Mi è venuto spontaneo chiedermi se avessi potuto anch’io pronunciare quelle confortanti parole. Ma subito mi è venuto da pensare: «Signore, mi pare di aver bisogno ancora di un po’ di tempo perché sto cominciando solo ora a fare le scoperte religiose più affascinanti. Solo ora, Signore, comincio a capire il Tuo messaggio e riesco pian piano a comprendere la bellezza, la validità del Tuo Vangelo. Infatti, man mano mi inoltro nella strada che Tu mi indichi, lascio alle mie spalle una religiosità formale e mi appoggio appena leggermente alle formule e ai riti per cogliere l’essenziale della Tua proposta negli incontri quotidiani, nei rapporti con l’uomo, nella vita e nella storia. Quante volte mi vien da dire con sant’Agostino “Tardi, Signore, Ti ho scoperto, tardi Ti ho amato”.

Se è possibile, Signore, dammi ancora un po’ di tempo perché possa passare dalla religiosità rituale a quella esistenziale, che è quella vera, quella che sta inebriando il tempo della mia vecchiaia!
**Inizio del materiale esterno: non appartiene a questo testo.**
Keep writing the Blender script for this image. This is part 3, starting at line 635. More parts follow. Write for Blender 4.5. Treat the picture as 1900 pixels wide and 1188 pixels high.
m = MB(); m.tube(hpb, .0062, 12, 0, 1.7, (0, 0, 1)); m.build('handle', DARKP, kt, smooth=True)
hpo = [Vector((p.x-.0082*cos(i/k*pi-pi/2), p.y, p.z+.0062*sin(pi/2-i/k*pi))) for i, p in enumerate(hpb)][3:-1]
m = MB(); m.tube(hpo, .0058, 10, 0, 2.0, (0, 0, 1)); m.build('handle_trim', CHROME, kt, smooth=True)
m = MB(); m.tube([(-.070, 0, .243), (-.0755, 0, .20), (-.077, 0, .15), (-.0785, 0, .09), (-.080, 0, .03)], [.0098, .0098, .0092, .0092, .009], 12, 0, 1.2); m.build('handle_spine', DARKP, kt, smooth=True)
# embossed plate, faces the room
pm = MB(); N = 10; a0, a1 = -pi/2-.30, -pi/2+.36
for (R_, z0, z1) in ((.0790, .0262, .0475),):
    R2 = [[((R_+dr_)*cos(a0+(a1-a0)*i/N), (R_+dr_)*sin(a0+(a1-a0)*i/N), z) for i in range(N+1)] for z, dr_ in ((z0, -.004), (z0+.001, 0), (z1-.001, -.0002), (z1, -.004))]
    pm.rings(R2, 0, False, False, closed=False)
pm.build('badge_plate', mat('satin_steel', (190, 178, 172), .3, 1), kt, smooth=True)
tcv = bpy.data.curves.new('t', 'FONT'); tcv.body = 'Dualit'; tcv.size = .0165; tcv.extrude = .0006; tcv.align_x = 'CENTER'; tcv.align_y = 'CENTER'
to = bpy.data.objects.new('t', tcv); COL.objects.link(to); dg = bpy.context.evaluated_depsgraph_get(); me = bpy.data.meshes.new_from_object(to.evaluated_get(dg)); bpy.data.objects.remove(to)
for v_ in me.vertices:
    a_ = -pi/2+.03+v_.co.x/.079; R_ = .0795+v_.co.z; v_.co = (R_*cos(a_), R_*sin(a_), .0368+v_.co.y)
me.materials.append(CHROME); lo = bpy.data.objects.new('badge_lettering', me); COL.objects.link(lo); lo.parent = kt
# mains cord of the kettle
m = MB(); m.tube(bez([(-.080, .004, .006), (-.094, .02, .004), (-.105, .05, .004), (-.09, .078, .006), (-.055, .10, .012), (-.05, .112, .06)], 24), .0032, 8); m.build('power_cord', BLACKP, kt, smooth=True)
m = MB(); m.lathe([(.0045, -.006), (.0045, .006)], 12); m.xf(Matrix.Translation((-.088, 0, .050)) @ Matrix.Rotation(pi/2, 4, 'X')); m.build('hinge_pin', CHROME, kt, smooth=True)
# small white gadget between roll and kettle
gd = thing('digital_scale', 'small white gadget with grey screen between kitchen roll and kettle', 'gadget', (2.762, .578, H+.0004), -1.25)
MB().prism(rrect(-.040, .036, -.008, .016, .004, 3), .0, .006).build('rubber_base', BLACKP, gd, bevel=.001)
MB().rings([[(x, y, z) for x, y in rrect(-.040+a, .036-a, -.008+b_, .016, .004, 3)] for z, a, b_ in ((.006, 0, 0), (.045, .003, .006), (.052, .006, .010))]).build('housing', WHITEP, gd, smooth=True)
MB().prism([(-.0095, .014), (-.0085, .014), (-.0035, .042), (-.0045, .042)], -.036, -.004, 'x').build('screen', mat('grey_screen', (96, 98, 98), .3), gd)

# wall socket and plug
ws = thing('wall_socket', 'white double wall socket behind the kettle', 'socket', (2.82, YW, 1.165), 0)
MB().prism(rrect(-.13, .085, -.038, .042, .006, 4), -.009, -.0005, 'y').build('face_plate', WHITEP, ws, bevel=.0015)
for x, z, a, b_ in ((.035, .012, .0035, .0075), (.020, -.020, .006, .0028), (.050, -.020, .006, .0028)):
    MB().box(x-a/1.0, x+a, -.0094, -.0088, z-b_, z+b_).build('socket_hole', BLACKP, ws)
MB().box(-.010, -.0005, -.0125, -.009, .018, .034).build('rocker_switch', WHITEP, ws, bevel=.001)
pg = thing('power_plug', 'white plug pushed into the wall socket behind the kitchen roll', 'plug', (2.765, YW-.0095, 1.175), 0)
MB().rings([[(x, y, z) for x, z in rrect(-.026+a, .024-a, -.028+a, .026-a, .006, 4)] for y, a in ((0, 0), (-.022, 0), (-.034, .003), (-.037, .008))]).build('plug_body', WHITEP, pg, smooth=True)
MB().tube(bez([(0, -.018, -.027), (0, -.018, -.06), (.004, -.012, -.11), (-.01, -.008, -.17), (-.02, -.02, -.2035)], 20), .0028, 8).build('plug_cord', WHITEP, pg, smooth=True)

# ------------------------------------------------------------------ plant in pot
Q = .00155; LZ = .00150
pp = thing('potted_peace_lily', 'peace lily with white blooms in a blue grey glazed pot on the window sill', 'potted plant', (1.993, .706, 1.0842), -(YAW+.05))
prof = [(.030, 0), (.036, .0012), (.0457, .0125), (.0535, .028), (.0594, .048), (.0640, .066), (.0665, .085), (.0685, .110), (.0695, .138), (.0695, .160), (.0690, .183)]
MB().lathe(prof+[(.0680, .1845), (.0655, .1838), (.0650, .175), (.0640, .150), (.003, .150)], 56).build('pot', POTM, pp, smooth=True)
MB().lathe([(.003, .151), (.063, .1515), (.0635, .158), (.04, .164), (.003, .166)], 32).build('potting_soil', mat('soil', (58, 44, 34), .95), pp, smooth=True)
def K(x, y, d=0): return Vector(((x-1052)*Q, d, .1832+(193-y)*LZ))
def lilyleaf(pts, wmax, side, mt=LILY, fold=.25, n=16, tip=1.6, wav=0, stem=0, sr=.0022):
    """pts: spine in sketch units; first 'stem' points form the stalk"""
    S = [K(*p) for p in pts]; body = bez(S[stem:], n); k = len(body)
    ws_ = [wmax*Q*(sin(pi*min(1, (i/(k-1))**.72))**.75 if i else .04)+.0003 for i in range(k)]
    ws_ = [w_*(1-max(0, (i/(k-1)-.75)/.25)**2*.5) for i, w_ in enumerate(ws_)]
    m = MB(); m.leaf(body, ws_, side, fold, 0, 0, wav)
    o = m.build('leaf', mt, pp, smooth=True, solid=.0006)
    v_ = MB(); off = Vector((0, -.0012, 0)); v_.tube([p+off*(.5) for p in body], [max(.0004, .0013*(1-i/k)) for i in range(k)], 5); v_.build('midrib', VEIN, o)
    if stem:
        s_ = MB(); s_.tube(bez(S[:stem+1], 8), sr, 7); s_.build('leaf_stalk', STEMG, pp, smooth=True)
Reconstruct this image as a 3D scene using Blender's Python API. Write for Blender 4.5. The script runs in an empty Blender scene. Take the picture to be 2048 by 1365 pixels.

Comunque, Signore, si faccia, non la mia, ma la Tua volontà!»

L’insopportabile razzismo fomentato da certi movimenti produce rovi e spine!

Arrossisco, ma debbo confessare che ieri pomeriggio ho preso una solenne arrabbiatura. Mi ha telefonato una signora presentandosi con un cognome quanto mai diffuso nella zona. Ha cominciato col complimentarsi per quanto vado facendo per i vecchi e i poveri in genere, proseguendo però col dirmi che non è giusto che doniamo i generi alimentari a persone che li buttano nei cassonetti della spazzatura e che comunque non li meritano perché percepiscono un regolare stipendio.

Le risposi che non mi meravigliavo che sulle 2400 persone che assistiamo ci potesse essere qualche comportamento indegno o qualcuno che ci imbroglia. E’ un fatto fisiologico che ci sia una piccola frangia di persone che si approfittano. Continuai dicendo che il responsabile è una persona quanto mai pignola e che tiene la documentazione dell’assegnatario di ogni tessera, attenendosi con scrupolo ai parametri che assieme abbiamo fissato per concedere i viveri. Comunque le assicurai che siamo aperti ad ogni tipo di collaborazione, quindi, se avesse avuto qualche elemento utile relativo a una determinata persona, avremmo provveduto a ritirare immediatamente la tessera. Io insistevo perché lei ci fornisse le informazioni necessarie, mentre lei, incurante, ribadiva la presunta ingiustizia.

Pian piano finii per capire che si trattava di una sua badante, che probabilmente lei pagava poco o in nero, ma che, nonostante questo, avrebbe dovuto essere trattata da noi come un sotto prodotto umano. La semina razzista, da parte di movimenti che cavalcano sentimenti istintivi e meschini raccogliendo consensi elettorali, sta producendo rovi e spine.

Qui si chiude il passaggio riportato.